Norfolk to Williamsburg

60.9 miles: 1 hours, 33 minutes

After leaving Hampton Roads Area sprawl behind, a short hop on modern I-64 takes you to where English colonization of the Americas began more than 400 years ago. The settlement of Jamestown was founded on a marshy island in the James River (which the arriving colonists named for King James I). Williamsburg, Jamestown and Yorktown form Virginia’s historic triangle.


Williamsburg to Fredericksburg

105.3 miles: 1 hours, 49 minutes

Wikimedia Commons/Cowpie21

I-64 isn't the most scenic of routes, but you’ll save time bypassing the busy Richmond metro area en route to Fredericksburg. Through much of central Virginia I-95 negotiates a series of rolling hills, with occasional stretches of tree-lined medians. Closer to Fredericksburg traffic congestion can become significant, especially on weekends and around holidays.

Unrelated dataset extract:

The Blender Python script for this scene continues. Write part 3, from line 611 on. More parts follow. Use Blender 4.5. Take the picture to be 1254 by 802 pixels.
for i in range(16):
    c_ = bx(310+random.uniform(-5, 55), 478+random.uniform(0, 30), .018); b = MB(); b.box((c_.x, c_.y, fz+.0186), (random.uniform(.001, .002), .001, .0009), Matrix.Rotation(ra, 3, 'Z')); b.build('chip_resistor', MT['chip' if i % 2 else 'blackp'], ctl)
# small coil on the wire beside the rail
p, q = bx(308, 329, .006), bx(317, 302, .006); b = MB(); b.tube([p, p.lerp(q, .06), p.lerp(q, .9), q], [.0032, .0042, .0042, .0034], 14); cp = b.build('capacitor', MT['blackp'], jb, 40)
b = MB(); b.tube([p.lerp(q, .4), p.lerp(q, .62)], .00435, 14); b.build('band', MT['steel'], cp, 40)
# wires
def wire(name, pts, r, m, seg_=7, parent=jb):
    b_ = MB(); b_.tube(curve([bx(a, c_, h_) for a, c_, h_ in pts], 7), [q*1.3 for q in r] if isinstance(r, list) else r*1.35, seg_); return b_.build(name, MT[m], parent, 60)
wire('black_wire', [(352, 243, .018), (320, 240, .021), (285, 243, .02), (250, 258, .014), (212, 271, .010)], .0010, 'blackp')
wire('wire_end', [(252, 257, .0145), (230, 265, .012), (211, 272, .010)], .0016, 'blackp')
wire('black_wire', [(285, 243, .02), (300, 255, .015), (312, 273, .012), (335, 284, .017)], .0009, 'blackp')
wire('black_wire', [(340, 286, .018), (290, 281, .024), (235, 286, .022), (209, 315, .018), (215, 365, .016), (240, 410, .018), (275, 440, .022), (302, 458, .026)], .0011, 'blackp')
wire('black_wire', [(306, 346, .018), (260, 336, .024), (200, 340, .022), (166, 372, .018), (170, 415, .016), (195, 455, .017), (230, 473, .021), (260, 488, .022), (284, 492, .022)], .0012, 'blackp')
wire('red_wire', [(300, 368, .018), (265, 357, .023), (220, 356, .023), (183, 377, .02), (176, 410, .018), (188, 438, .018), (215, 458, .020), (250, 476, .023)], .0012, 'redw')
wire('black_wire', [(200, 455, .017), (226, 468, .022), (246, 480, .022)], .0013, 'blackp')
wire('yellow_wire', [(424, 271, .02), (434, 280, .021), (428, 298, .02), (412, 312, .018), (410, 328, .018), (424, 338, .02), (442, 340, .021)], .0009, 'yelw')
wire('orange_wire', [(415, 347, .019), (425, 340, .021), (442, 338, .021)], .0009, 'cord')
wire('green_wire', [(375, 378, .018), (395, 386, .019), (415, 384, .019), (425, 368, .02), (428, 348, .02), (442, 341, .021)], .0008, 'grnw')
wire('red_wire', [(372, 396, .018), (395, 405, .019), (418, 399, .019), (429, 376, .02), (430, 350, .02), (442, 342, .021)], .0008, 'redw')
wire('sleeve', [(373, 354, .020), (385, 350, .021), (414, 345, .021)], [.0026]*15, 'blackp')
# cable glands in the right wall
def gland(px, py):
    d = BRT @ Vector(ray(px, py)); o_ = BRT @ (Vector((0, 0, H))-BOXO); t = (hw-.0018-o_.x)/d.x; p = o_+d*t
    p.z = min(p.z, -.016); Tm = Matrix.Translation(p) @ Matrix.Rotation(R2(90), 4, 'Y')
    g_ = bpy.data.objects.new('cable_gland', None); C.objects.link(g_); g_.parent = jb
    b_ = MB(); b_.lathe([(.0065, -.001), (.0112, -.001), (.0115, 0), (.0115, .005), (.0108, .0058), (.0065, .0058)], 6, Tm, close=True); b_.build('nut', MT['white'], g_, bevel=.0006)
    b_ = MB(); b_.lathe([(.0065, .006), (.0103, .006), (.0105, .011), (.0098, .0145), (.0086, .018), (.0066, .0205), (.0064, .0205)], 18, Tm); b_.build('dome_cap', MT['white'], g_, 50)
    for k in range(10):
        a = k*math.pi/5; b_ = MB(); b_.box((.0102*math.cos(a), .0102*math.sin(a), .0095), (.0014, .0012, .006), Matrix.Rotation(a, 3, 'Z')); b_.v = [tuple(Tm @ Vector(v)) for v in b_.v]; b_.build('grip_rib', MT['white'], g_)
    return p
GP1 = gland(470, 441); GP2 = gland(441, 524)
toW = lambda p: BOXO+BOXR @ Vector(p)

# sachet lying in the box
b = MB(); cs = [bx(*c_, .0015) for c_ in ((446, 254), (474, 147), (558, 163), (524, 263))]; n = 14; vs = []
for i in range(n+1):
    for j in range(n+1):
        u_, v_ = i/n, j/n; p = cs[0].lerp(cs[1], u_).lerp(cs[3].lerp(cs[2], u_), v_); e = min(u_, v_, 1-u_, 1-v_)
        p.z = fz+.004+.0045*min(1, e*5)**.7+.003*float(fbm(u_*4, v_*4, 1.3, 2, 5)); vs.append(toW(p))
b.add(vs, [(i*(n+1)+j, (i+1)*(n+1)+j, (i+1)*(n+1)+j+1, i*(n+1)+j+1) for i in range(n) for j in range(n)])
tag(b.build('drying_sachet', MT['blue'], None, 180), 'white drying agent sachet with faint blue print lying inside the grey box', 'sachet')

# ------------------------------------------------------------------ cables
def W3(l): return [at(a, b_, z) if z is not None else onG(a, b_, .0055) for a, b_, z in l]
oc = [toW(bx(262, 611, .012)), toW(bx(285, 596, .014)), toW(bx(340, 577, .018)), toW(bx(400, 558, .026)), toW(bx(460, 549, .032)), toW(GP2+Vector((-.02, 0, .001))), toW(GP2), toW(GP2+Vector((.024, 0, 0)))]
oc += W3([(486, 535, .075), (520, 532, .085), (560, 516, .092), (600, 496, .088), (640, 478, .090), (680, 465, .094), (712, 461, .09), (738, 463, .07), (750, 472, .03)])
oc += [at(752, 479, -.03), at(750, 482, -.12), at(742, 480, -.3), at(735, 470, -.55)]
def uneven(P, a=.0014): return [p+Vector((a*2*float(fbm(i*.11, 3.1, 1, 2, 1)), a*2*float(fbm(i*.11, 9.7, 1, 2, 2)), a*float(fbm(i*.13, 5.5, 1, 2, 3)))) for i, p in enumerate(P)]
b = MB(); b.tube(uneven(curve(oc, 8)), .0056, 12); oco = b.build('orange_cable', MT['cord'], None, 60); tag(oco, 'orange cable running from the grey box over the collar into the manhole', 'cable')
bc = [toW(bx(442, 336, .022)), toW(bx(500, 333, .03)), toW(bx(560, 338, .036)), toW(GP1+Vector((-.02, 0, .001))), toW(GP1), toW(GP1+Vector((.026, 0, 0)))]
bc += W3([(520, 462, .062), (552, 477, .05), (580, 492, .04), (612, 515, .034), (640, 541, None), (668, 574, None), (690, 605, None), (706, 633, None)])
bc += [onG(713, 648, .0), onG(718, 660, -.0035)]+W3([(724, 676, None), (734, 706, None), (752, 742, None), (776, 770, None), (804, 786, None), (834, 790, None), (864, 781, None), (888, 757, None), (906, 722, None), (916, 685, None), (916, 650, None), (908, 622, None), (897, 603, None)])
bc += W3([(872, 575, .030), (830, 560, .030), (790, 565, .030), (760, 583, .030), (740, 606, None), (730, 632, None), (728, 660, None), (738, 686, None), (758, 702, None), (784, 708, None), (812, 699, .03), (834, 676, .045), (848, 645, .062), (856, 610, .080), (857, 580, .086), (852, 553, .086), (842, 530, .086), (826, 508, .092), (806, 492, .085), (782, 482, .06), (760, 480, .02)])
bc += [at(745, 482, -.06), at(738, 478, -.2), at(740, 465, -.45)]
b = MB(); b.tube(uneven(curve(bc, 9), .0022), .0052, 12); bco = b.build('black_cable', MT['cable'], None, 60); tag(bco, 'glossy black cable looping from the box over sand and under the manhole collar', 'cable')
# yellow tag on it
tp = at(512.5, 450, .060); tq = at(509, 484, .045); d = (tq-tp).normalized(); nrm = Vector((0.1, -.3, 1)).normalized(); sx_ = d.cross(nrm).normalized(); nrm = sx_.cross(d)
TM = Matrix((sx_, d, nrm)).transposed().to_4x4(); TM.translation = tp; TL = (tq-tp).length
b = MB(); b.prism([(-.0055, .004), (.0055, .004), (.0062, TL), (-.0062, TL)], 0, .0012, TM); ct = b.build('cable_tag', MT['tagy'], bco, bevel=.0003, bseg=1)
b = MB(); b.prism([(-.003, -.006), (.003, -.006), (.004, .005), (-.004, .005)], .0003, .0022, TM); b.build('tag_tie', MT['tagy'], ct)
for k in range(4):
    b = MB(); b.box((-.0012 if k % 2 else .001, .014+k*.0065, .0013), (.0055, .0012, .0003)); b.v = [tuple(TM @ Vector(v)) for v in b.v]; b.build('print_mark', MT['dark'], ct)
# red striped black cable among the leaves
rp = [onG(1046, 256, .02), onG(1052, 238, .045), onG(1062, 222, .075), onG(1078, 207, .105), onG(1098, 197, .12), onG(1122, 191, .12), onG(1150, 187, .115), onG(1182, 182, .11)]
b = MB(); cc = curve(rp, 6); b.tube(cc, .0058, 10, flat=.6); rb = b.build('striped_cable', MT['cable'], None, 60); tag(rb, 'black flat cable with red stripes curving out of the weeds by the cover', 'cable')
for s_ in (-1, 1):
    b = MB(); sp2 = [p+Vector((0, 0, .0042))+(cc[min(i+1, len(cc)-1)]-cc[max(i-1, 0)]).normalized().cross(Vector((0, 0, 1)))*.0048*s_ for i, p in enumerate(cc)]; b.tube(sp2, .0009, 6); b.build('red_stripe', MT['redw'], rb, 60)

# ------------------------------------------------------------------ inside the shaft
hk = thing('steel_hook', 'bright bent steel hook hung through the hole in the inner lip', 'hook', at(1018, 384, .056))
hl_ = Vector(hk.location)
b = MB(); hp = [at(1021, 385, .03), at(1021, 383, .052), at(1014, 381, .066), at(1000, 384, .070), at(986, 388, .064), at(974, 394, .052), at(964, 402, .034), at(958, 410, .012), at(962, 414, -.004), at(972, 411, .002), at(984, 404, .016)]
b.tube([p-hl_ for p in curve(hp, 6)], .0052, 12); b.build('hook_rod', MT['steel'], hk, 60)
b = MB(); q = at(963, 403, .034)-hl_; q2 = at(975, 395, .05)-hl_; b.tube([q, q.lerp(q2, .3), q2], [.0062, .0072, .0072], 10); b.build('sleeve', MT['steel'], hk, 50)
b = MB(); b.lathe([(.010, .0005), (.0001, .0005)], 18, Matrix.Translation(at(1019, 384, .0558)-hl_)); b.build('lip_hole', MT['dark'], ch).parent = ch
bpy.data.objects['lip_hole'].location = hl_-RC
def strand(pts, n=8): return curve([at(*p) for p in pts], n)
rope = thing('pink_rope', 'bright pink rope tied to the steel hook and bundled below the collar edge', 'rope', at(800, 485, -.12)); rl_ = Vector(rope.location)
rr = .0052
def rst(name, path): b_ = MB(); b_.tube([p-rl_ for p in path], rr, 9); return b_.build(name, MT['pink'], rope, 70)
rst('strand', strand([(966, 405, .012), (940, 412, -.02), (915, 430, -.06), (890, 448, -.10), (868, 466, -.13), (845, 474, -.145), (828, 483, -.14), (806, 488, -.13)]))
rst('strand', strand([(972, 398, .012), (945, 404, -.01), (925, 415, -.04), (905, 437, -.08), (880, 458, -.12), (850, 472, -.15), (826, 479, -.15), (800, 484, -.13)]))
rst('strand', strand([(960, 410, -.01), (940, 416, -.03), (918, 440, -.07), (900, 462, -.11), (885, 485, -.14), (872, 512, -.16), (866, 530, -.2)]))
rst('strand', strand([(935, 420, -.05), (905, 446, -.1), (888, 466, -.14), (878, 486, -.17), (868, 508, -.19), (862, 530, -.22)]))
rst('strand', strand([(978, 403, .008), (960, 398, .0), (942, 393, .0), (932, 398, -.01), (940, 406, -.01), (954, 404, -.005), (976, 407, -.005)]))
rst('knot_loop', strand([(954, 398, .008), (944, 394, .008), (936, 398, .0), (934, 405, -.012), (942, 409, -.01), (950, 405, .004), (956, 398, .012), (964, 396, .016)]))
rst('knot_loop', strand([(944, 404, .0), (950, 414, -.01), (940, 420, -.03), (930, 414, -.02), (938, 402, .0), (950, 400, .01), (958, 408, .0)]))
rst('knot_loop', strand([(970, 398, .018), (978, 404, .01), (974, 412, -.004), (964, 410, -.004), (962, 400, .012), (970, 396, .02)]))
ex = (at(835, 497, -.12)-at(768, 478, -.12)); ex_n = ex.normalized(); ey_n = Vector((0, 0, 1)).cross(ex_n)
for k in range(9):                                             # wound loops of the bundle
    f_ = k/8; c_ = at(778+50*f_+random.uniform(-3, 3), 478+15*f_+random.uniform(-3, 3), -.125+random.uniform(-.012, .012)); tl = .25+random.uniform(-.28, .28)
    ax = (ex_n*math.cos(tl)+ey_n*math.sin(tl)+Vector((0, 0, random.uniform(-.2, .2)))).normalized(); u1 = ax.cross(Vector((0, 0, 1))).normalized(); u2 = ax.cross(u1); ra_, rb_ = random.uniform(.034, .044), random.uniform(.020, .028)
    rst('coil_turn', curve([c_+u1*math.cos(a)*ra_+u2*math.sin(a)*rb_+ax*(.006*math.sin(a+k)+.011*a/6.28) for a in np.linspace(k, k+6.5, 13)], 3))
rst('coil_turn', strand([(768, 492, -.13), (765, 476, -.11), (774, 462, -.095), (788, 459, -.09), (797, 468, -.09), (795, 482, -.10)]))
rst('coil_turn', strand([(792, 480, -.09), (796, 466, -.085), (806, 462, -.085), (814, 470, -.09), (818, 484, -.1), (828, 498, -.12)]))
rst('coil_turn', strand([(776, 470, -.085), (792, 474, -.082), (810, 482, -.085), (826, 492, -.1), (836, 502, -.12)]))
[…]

Fredericksburg to Manassas

43.1 miles: 0 hours, 57 minutes


Civil War buffs will want to explore Fredericksburg, Spotsylvania National Military Park and Manassas National Battlefield Park; several major battles were fought in these areas that was of key strategic importance to both the Union and Confederate sides. SR 234 winds past rolling green hills to Manassas, a D.C. metro area bedroom community that, like many Virginia towns, contains reminders of the Civil War and its impact.


Manassas to Norfolk

196.7 miles: 4 hours, 2 minutes

Courtesy of Nauticus

On the way back to Norfolk, detour onto US 17, the Tidewater Trail. This rural route roughly parallels the scenic Rappahannock River. Just north of the US 301 junction is the historic community of Port Royal, a river port established in 1744; closer to the Hampton Roads Area is Gloucester, another Colonial-era Tidewater town full of historical landmarks.